Roma, 28 febbraio 2023 - Non chiamatelo spoils system ma di quello, in fondo, si tratta. Chiusi i gazebo, cominciano i guai per i vinti. Ne sono consapevoli nel giro di Bonaccini, tanto che fioccano gli appelli all’unità: "Ho sempre detto che primarie e congresso non devono essere una resa dei conti", riassume il sindaco Dario Nardella, coordinatore nazionale della mozione del governatore emiliano e che incidentalmente è una delle teste in bilico. Se è fuori discussione una terza investitura a Firenze, appare da giocare la partita per una sua candidatura alle prossime europee. Per restare in Toscana agli occhi dei sostenitori di Elly sembra già sfumato il secondo mandato per il presidente della Regione, Eugenio Giani: la nomina a segretario regionale dello schleiniano Emiliano Fossi – dicono – è un segnale in equivocabile. Se precipitano le sue azioni per un bis, ci si può figurare quelle di Vincenzo De Luca, già ufficialmente cassato per un terzo giro in Campania, e di Michele Emiliano in Puglia, dove il congresso segna un’affermazione netta di Francesco Boccia, che qui ha impedito l’ondata per Bonaccini. Quest’ultimo personalmente non rischia niente, e ci mancherebbe dopo l’imprevista vittoria di tre anni fa in Emilia-Romagna.
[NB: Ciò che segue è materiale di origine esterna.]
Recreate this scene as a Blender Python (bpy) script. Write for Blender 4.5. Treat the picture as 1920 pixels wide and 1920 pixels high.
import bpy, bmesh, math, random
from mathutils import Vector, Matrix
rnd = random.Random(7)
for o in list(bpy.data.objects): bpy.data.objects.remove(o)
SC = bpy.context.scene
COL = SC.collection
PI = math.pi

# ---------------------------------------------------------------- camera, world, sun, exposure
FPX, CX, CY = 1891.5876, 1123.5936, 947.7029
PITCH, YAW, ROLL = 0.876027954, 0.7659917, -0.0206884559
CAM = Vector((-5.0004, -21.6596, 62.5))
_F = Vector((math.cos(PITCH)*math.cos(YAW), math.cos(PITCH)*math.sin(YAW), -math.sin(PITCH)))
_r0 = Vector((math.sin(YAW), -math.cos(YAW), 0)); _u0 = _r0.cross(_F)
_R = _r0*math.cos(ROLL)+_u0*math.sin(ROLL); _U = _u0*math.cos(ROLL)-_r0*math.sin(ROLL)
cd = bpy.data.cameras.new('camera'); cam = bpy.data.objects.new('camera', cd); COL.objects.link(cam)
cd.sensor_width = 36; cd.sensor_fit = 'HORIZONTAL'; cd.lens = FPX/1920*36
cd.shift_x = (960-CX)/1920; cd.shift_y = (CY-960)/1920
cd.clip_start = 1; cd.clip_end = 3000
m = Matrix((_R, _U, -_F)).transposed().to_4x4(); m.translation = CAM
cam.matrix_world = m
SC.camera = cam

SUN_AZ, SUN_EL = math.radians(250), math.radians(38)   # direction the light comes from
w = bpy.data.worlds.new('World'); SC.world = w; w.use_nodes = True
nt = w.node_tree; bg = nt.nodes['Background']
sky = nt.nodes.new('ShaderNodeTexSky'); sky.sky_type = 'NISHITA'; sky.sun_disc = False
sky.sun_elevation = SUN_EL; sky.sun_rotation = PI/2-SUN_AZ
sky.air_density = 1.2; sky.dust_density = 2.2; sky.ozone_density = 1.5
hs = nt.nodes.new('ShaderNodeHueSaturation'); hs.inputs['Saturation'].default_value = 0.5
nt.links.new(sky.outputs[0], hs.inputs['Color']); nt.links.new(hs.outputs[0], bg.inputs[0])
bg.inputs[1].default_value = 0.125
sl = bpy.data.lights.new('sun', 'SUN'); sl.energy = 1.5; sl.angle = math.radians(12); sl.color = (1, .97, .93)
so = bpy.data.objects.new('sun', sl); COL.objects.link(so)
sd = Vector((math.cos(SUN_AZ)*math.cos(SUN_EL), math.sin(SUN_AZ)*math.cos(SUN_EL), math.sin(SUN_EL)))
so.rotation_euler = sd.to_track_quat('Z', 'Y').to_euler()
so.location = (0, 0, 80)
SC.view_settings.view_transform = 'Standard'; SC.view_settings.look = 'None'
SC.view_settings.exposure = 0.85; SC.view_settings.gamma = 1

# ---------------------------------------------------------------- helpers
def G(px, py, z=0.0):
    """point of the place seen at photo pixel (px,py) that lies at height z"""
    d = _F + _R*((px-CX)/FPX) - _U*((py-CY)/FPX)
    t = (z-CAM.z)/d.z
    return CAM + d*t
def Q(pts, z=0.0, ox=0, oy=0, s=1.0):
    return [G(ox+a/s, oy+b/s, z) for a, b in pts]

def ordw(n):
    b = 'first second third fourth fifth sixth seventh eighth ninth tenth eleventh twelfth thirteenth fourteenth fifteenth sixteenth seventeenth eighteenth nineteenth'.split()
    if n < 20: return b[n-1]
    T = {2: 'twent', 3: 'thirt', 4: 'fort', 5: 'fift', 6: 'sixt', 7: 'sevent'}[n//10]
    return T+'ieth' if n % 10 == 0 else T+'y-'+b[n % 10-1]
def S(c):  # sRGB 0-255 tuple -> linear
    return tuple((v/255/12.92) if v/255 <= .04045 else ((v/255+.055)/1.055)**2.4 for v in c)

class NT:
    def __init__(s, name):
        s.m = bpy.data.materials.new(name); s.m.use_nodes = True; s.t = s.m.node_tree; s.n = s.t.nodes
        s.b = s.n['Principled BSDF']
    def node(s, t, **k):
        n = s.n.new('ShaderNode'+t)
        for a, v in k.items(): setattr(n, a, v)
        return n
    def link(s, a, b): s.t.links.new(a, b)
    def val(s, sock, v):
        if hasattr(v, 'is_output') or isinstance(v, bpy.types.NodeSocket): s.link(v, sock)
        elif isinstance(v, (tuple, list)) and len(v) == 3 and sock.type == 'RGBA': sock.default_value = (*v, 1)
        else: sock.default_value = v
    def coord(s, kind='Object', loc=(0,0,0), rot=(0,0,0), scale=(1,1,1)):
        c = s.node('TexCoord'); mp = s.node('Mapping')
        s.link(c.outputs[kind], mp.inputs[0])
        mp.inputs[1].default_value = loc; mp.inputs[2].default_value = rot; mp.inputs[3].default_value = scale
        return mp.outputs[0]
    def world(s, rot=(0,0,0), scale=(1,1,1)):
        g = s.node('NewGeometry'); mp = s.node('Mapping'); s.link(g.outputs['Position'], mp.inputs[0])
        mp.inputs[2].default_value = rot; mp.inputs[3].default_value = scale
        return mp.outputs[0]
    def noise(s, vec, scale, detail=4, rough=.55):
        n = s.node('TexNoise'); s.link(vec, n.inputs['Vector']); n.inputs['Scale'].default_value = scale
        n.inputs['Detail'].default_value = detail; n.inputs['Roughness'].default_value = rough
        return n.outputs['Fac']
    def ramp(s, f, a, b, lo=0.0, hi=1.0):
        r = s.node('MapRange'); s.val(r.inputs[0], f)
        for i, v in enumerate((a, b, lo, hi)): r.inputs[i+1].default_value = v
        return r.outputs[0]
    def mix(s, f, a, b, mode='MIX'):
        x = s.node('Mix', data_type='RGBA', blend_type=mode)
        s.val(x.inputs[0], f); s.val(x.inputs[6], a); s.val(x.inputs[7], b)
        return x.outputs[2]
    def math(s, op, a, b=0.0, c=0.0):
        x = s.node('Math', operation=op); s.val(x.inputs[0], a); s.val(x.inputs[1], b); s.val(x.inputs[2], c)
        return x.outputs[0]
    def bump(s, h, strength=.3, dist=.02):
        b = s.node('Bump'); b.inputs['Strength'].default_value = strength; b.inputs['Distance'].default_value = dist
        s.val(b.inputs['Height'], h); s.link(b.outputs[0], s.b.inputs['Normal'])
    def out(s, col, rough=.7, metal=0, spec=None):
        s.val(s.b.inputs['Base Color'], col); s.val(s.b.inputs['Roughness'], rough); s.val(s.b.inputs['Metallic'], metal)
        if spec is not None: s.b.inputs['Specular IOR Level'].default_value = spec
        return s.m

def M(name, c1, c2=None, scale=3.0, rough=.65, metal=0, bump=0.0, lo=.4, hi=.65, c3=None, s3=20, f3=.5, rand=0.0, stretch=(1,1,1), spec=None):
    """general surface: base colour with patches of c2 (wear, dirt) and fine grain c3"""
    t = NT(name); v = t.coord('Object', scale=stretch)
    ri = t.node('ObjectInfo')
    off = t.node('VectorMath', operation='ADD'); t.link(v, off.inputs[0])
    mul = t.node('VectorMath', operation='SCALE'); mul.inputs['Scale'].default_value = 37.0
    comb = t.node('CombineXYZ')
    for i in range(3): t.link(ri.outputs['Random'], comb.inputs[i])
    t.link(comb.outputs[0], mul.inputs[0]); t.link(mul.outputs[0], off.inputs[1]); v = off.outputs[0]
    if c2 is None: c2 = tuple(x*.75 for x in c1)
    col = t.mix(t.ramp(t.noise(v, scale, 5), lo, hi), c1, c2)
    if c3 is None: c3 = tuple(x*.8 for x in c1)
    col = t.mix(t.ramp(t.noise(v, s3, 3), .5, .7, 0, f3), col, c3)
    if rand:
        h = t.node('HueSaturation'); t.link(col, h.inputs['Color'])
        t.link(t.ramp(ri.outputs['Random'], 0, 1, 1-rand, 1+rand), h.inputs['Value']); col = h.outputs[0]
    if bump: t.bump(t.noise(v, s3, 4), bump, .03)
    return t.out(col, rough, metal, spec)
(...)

Il discorso cambia per il suo stato maggiore: dal sottosegretario alla Presidenza della giunta regionale, Davide Baruffi, all’uomo-macchina del governatore, Andrea Rossi, che puntavano alla ribalta nazionale e invece sono costretti a restare in panchina. Per Alessandro Alfieri, che aspirava a guidare il gruppo al Senato, potrebbe invece spuntare un paracadute nel suo campo d’interesse: gli esteri.
Con la sconfitta di Bonaccini è tramontata l’idea di una colonna vertebrale del Pd formata dagli amministratori. Quanto questo possa riflettersi sulla sorte dei sindaci – dal primo cittadino di Pesaro, Matteo Ricci, a quello di Bari, Antonio Decaro – è ancora incerto ma qualche effetto sarà inevitabile. Arrivando ai piani altissimi, sono assai pericolanti le due capigruppo in Parlamento, le quali hanno peraltro fatto il beau geste di rimettere il mandato. Che resistano entrambe al loro posto dovrebbe essere fuori discussione.
Se cadrà una testa sarà probabilmente quella di Simona Malpezzi al Senato, con il benemerito Boccia che già si scalda ai margini della presidenza. Alla Camera Debora Serracchiani spera nel miracolo, non è impossibile ma nemmeno facile. Oltre a Chiara Gribaudo e Chiara Braga, alla sua poltrona ambisce Michela Di Biase, consorte di Dario Franceschini il capo corrente che ha messo le sue truppe a disposizione della nemica delle correnti. Sentenza inappellabile per Simona Bonafè, che dovrà rinunciare al posto di vicepresidente dei deputati.
Della scissione tanto paventata in campagna elettorale al momento non parla nessuno. L’unico ad andarsene apertamente è Beppe Fioroni: "Il Pd è oramai lontano da noi. Per questo abbiamo dato vita a un network di cattolici e democratici". Giorgio Gori, sindaco di Bergamo, è molto tentato: "Dipenderà da Schlein se il Pd sarà ancora il mio partito". Ma queste sono, o sarebbero, fuoriuscite individuale. Da Base riformista, Graziano Delrio e Lorenzo Guerini assicurano: "Non è che uno perde e se ne va dal partito". Taglia corto Pierluigi Castagnetti: "Non sono Fioroni".
Parole da prendere con le pinze. L’eventualità di una scissione per l’esito del congresso era remota fin dall’inizio. I conti si faranno al momento delle scelte concrete – la guerra, il rigore, le alleanze – che prima o poi la neo-segretaria farà. Quello che si vedrà subito è una radicale trasformazione del partito che finora, nei fatti, è stato più chiuso verso le donne. Da quel punto di vista si può scommettere che Elly cambierà davvero tutto.